CONSTITUTION DU 4 OCTOBRE 1958

SEIZIÈME LÉGISLATURE

Enregistré à la Présidence de l’Assemblée nationale le 9 mars 2023.

PROPOSITION DE RÉSOLUTION

relative à la reconnaissance du massacre des Algériens
du 17 octobre 1961 à Paris et à la commémoration pour
la mémoire des victimes,

présentée par

Mme Sabrina SEBAIHI,

députée.


1

EXPOSÉ DES MOTIFS

Mesdames, Messieurs,

Le 17 octobre 1961, plusieurs milliers d’Algériens (ils sont français à l’époque) manifestent pacifiquement, à Paris, contre le couvre-feu discriminatoire dont ils font l’objet. En effet, seuls les « français musulmans d’Algérie », tels que nommés à l’époque, y sont soumis. Dans une violence extrême, la répression menée à leur encontre, conduit à l’arrestation de milliers de manifestants, cause la mort de centaines de personnes et provoque des milliers de blessés. En l’absence de données officielles, encore classifiées et ou dissimulées après les faits, il est impossible de dresser un bilan exact des exactions commises.

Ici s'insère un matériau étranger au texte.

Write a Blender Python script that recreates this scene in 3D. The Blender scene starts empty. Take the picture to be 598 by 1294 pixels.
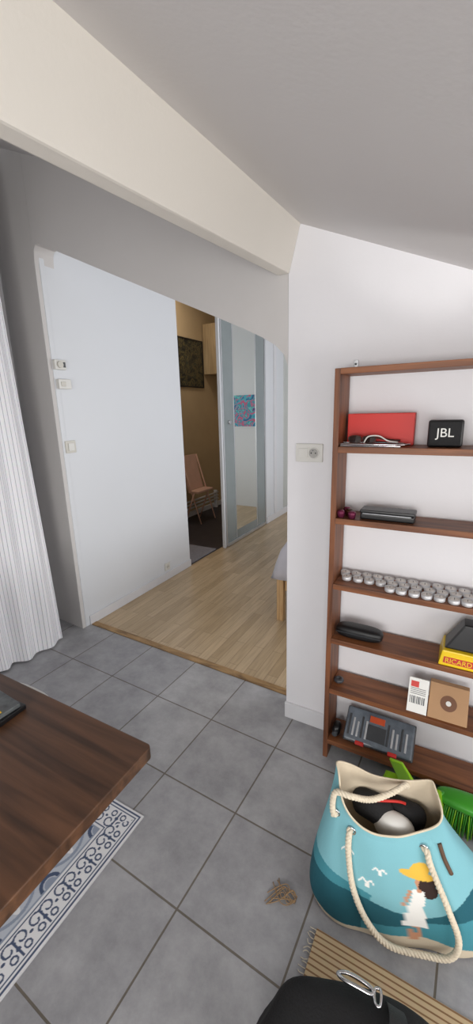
import bpy, bmesh, math, random
from mathutils import Vector, Matrix, noise
random.seed(7)
S=bpy.context.scene
S.view_settings.view_transform='Standard'
S.view_settings.look='None'
COL=S.collection

def lin(c):
    r=[]
    for v in c:
        v=v/255.0
        r.append(v/12.92 if v<=0.04045 else ((v+0.055)/1.055)**2.4)
    return (r[0],r[1],r[2],1.0)

# ---------------- materials ----------------
def mat(name,rgb,rough=0.6,metal=0.0,var=0.08,scale=8.0,stretch=(1,1,1),bump=0.0,bscale=80.0,trans=0.0,spec=0.5,coat=0.0,sheen=0.0):
    m=bpy.data.materials.new(name); m.use_nodes=True
    nt=m.node_tree; N=nt.nodes; L=nt.links
    b=N['Principled BSDF']
    b.inputs['Roughness'].default_value=rough
    b.inputs['Metallic'].default_value=metal
    b.inputs['Specular IOR Level'].default_value=spec
    b.inputs['Coat Weight'].default_value=coat
    b.inputs['Sheen Weight'].default_value=sheen
    b.inputs['Transmission Weight'].default_value=trans
    tc=N.new('ShaderNodeTexCoord'); mp=N.new('ShaderNodeMapping'); mp.inputs['Scale'].default_value=stretch
    L.new(tc.outputs['Object'],mp.inputs['Vector'])
    nz=N.new('ShaderNodeTexNoise'); nz.inputs['Scale'].default_value=scale; nz.inputs['Detail'].default_value=6
    L.new(mp.outputs[0],nz.inputs['Vector'])
    cr=N.new('ShaderNodeValToRGB')
    c=lin(rgb)
    cr.color_ramp.elements[0].position=0.3; cr.color_ramp.elements[1].position=0.7
    cr.color_ramp.elements[0].color=tuple(max(0,x*(1-var)) for x in c[:3])+(1,)
    cr.color_ramp.elements[1].color=tuple(min(1,x*(1+var)) for x in c[:3])+(1,)
    L.new(nz.outputs['Fac'],cr.inputs['Fac']); L.new(cr.outputs['Color'],b.inputs['Base Color'])
    if bump>0:
        n2=N.new('ShaderNodeTexNoise'); n2.inputs['Scale'].default_value=bscale; n2.inputs['Detail'].default_value=4
        L.new(mp.outputs[0],n2.inputs['Vector'])
        bp=N.new('ShaderNodeBump'); bp.inputs['Strength'].default_value=bump; bp.inputs['Distance'].default_value=0.003
        L.new(n2.outputs['Fac'],bp.inputs['Height']); L.new(bp.outputs[0],b.inputs['Normal'])
    return m

def wood(name,dark,light,axis='X',rough=0.45,scale=3.0,grain=18):
    m=bpy.data.materials.new(name); m.use_nodes=True
    nt=m.node_tree; N=nt.nodes; L=nt.links; b=N['Principled BSDF']; b.inputs['Roughness'].default_value=rough
    tc=N.new('ShaderNodeTexCoord'); mp=N.new('ShaderNodeMapping')
    st={'X':(1,grain,grain),'Y':(grain,1,grain),'Z':(grain,grain,1)}[axis]
    mp.inputs['Scale'].default_value=st
    L.new(tc.outputs['Object'],mp.inputs['Vector'])
    nz=N.new('ShaderNodeTexNoise'); nz.inputs['Scale'].default_value=scale; nz.inputs['Detail'].default_value=8; nz.inputs['Distortion'].default_value=0.6
    L.new(mp.outputs[0],nz.inputs['Vector'])
    cr=N.new('ShaderNodeValToRGB'); cr.color_ramp.elements[0].position=0.32; cr.color_ramp.elements[1].position=0.68
    cr.color_ramp.elements[0].color=lin(dark); cr.color_ramp.elements[1].color=lin(light)
    L.new(nz.outputs['Fac'],cr.inputs['Fac']); L.new(cr.outputs['Color'],b.inputs['Base Color'])
    bp=N.new('ShaderNodeBump'); bp.inputs['Strength'].default_value=0.15; bp.inputs['Distance'].default_value=0.002
    L.new(nz.outputs['Fac'],bp.inputs['Height']); L.new(bp.outputs[0],b.inputs['Normal'])
    return m

def vcmat(name,rough=0.7,bump=0.0,bscale=300):
    m=bpy.data.materials.new(name); m.use_nodes=True
    nt=m.node_tree; N=nt.nodes; L=nt.links; b=N['Principled BSDF']; b.inputs['Roughness'].default_value=rough
    a=N.new('ShaderNodeAttribute'); a.attribute_name='Col'
    L.new(a.outputs['Color'],b.inputs['Base Color'])
    if bump>0:
        tc=N.new('ShaderNodeTexCoord'); n2=N.new('ShaderNodeTexNoise'); n2.inputs['Scale'].default_value=bscale
        L.new(tc.outputs['Object'],n2.inputs['Vector'])
        bp=N.new('ShaderNodeBump'); bp.inputs['Strength'].default_value=bump; bp.inputs['Distance'].default_value=0.002
        L.new(n2.outputs['Fac'],bp.inputs['Height']); L.new(bp.outputs[0],b.inputs['Normal'])
    return m

def tile_mat():
    m=bpy.data.materials.new('grey_floor_tiles'); m.use_nodes=True
    nt=m.node_tree; N=nt.nodes; L=nt.links; b=N['Principled BSDF']
    tc=N.new('ShaderNodeTexCoord'); mp=N.new('ShaderNodeMapping')
    mp.inputs['Rotation'].default_value=(0,0,0.037); mp.inputs['Location'].default_value=(0.657+0.003,-1.377+0.003,0)
    L.new(tc.outputs['Object'],mp.inputs['Vector'])
    br=N.new('ShaderNodeTexBrick'); br.offset=0.0; br.squash=1.0
    br.inputs['Scale'].default_value=1.0; br.inputs['Brick Width'].default_value=0.354; br.inputs['Row Height'].default_value=0.354
    br.inputs['Mortar Size'].default_value=0.0034; br.inputs['Mortar Smooth'].default_value=0.2
    br.inputs['Color1'].default_value=lin((170,170,172)); br.inputs['Color2'].default_value=lin((159,159,162)); br.inputs['Mortar'].default_value=lin((110,103,94))
    L.new(mp.outputs[0],br.inputs['Vector'])
    nz=N.new('ShaderNodeTexNoise'); nz.inputs['Scale'].default_value=5; nz.inputs['Detail'].default_value=12; nz.inputs['Roughness'].default_value=0.72
    L.new(tc.outputs['Object'],nz.inputs['Vector'])
    cr=N.new('ShaderNodeValToRGB'); cr.color_ramp.elements[0].position=0.32; cr.color_ramp.elements[1].position=0.68
    cr.color_ramp.elements[0].color=(0.64,0.64,0.65,1); cr.color_ramp.elements[1].color=(1.12,1.12,1.12,1)
    L.new(nz.outputs['Fac'],cr.inputs['Fac'])
    mx=N.new('ShaderNodeMix'); mx.data_type='RGBA'; mx.blend_type='MULTIPLY'; mx.inputs['Factor'].default_value=1
    L.new(br.outputs['Color'],mx.inputs['A']); L.new(cr.outputs['Color'],mx.inputs['B'])
    L.new(mx.outputs['Result'],b.inputs['Base Color'])
    b.inputs['Roughness'].default_value=0.4
    bp=N.new('ShaderNodeBump'); bp.inputs['Strength'].default_value=0.5; bp.inputs['Distance'].default_value=0.003; bp.invert=True
    L.new(br.outputs['Fac'],bp.inputs['Height']); L.new(bp.outputs[0],b.inputs['Normal'])
    return m

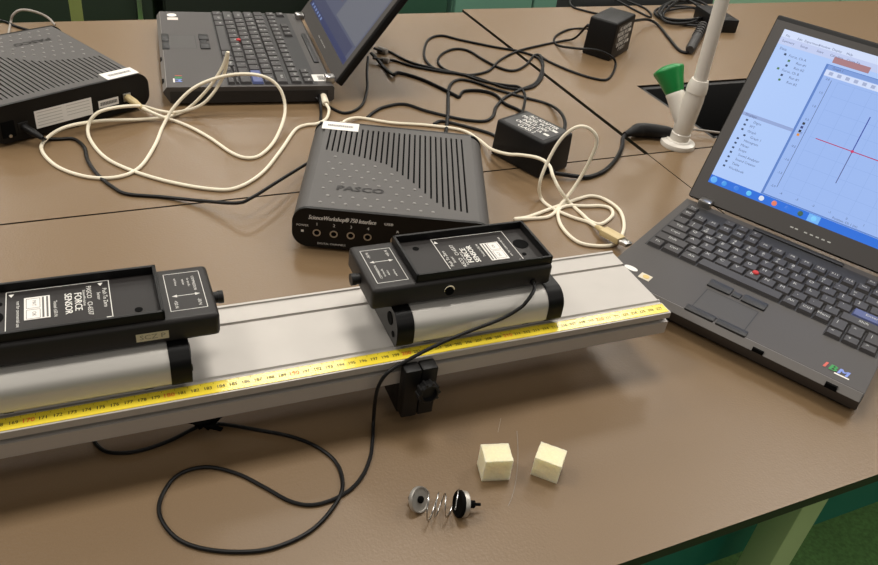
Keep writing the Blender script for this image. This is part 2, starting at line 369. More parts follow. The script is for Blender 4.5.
# ------------------------------------------------------------------ force sensors
def make_sensor(label):
    L, W, H = .176, .0705, .0220; s = thing('force_sensor', label, 'sensor', group='force sensors on the carts')
    MB().box((-L / 2, -W / 2, 0), (L / 2, W / 2, H), M_SHELL2, .004, 3).build('body', s)
    MB().box((-.05, -.024, -.0016), (.05, .024, .0003), M_BLACK).build('mounting_plate', s)
    tx0, tx1, ty = -L / 2 + .001, L / 2 - .0405, W / 2 - .003; hw = .0078; tw = .0028
    t = MB()
    for a, b in (((tx0, -ty, H - .001), (tx1, -ty + tw, H + hw)), ((tx0, ty - tw, H - .001), (tx1, ty, H + hw)), ((tx0, -ty, H - .001), (tx0 + tw, ty, H + hw)), ((tx1 - tw, -ty, H - .001), (tx1, ty, H + hw))): t.box(a, b, M_BLACK, .0007)
    t.box((tx0 + .001, -ty + .001, H - .001), (tx1 - .001, ty - .001, H + .0006), M_SHELL2)
    tray = t.build('tray', s)
    z = H + .0008
    for hr, hx_, hy_ in ((.0076, -L / 2 + .0160, -.003), (.0022, -L / 2 + .0205, .0135), (.0030, tx1 - .018, -.0165)):
        MB().lathe([(hr, 0), (hr, .0003)], M_DARK, Matrix.Translation((hx_, hy_, H + .0006)), 28).build('screw_hole', tray)
    q = MB(); TXM = basis((0, 0, z), (0, -1, 0), (1, 0, 0))     # local text frame: reads towards -y, up is +x
    px = lambda v: -.0630 + (v - 60) / 580 * .0735
    q.frame(-.0275, px(60), .0275, px(640), .0006, M_WHITE, TXM)
    q.bold('FORCE', -.004, px(455), .0076, M_WHITE, TXM, .0001, .0005); q.bold('SENSOR', -.003, px(400), .0074, M_WHITE, TXM, .0001, .0005)
    q.text('ScienceWorkshop', -.008, px(492), .0028, M_WHITE, TXM, z=.0001); q.text('PASCO   CI-6537', -.004, px(520), .0052, M_WHITE, TXM, z=.0001)
    q.text('Tested \u00b150 N', .001, px(328), .0036, M_WHITE, TXM, z=.0001)
    q.text('Push To Zero', -.005, px(610), .0044, M_WHITE, TXM, z=.0001); q.text('Sensor', -.008, px(575), .0036, M_WHITE, TXM, z=.0001)
    q.text('not for commercial use', .002, px(125), .0034, M_WHITE, TXM, z=.0001)
    for yy, xx in ((px(88), -.022), (px(590), -.023), (px(620), .022)): q.add([(xx - .002, yy - .002, .0001), (xx + .002, yy, .0001), (xx - .002, yy + .002, .0001)], [(0, 1, 2)], M_WHITE, TXM)
    q.build('printed_panel', tray, 0)
    q = MB(); q.box((px(158), -.011, z - .0002), (px(300), .017, z + .0003), M_LABEL)
    TX2 = basis((0, 0, z + .0004), (0, -1, 0), (1, 0, 0))
    for yy, hh in ((px(285), .012), (px(262), .012)): q.rect(-.016, yy - .0007, .010, yy + .0007, M_PRINT, TX2)
    q.frame(-.015, px(170), -.003, px(245), .0004, M_PRINT, TX2); q.frame(-.001, px(170), .010, px(245), .0004, M_PRINT, TX2)
    q.text('PAT', -.009, px(212), .004, M_PRINT, TX2); q.text('OK', .0045, px(212), .004, M_PRINT, TX2); q.build('white_sticker', tray, 0)
    q = MB(); e0, e1 = L / 2 - .0355, L / 2 - .0075; TX3 = basis((0, 0, H + .0002), (0, -1, 0), (1, 0, 0))
    q.frame(-.026, e0, .024, e1, .0005, M_WHITE, TX3)
    for v, (sx_) in ((-1, e0 + .003), (1, e1 - .003)): q.add([(.005 - .0018, sx_ - v * .004, 0), (.005 + .0018, sx_ - v * .004, 0), (.005, sx_, 0)], [(0, 1, 2) if v > 0 else (1, 0, 2)], M_WHITE, TX3)
    q.line((.005, e0 + .004), (.005, e1 - .004), .0006, M_WHITE, TX3)
    q.text('COMPRESSION', -.010, e1 - .006, .0030, M_WHITE, TX3); q.text('for specific', -.012, e1 - .010, .0026, M_WHITE, TX3); q.text('tension', -.013, e1 - .014, .0026, M_WHITE, TX3); q.text('and force', -.014, e0 + .008, .0026, M_WHITE, TX3)
    q.text('-50 N', .016, e1 - .005, .0038, M_WHITE, TX3); q.text('+50 N', .016, e0 + .005, .0038, M_WHITE, TX3); q.build('end_print', s, 0)
    MB().cyl((L / 2 - .001, .001, .011), (L / 2 + .0075, .001, .011), .0048, M_BLACK).cyl((L / 2 + .004, .001, .011), (L / 2 + .0082, .001, .011), .0054, M_BLACK).build('hook_post', s)
    k = MB(); k.cyl((.0165, W / 2 - .001, .012), (.0165, W / 2 + .0012, .012), .0048, M_CHROME, n=24); k.cyl((.0165, W / 2, .0108), (.0165, W / 2 + .0020, .0108), .0042, M_DARK, n=24); k.build('side_button', s)
    MB().cyl((-.0685, W / 2 - .002, .0065), (-.0685, W / 2 + .002, .0065), .0030, M_BLACK).build('cord_grommet', s)
    return s
s1 = make_sensor('black force sensor on the left cart with a beige sticker on its side'); s1.location = trk(.0575, .0545, .1062); s1.rotation_euler = (0, 0, AA)
q = MB(); SM = basis((.0365, -.0705 / 2 - .0003, .0098), (1, 0, 0), (0, 0, 1)); q.box((-.012, -.0037, 0), (.012, .0037, .0002), mat('beige_sticker', (205, 192, 158), .6), M=SM)
q.text('SCZ P', 0, 0, .0062, mat('pencil', (140, 132, 112), .7), SM, z=.0004, sx=1.2); q.build('beige_sticker', s1, 0)
s2 = make_sensor('black force sensor with a cord on the cart in the middle'); s2.location = trk(.3592, .0540, .1072); s2.rotation_euler = (0, 0, AA + math.pi)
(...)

Cet épisode n’est pas un événement isolé de la guerre d’Algérie. Il est considéré comme l’apogée d’une politique discriminatoire et coloniale, rendue possible par le Préfet de police de Paris, Maurice Papon. Pour autant, la chaîne de responsabilité s’inscrit bien en amont du seul préfet de police, depuis l’administration centrale du ministère de l’intérieur jusqu’au Président de la République lui-même.

Les mois et années qui suivent ne permettent pas la reconnaissance des témoignages, pourtant recueillis par bon nombre d’écrivains, journalistes, et historiens, qui se voient imposer la censure. Il faut attendre le début des années 1990, soit 30 ans après les faits, pour que la réalité soit librement exprimée.

Dès lors, la reconnaissance de la responsabilité de notre pays progresse. Elle est initiée en octobre 2012 par le Président François Hollande qui déclare « La République reconnaît avec lucidité ces faits. Cinquante et un ans après cette tragédie, je rends hommage à la mémoire des victimes ». Ces propos sont complétés par un communiqué du Président Macron en octobre 2021, reconnaissant que : « les crimes commis [le 17 octobre 1961] sous l’autorité de Maurice Papon sont inexcusables pour la République. »

En parallèle, plusieurs initiatives parlementaires émergent. Celle de la sénatrice Nicole Borvo Cohen-Seat, permet l’adoption par le Sénat, en octobre 2012, d’une proposition de résolution tendant à demander à la France la reconnaissance du massacre, et qu’un lieu du souvenir à la mémoire des victimes soit érigé. Une autre proposition de loi émanant du sénateur Rachid Témal est examinée en octobre 2021 au Sénat. Réclamant la reconnaissance de la responsabilité de notre pays ainsi que l’intégration du 17 octobre dans la liste des commémorations officielles, le texte n’est finalement pas adopté.

Cette proposition de résolution vise à inviter le gouvernement à reconnaître la responsabilité des autorités de l’époque dans le massacre des manifestants algériens du 17 octobre 1961.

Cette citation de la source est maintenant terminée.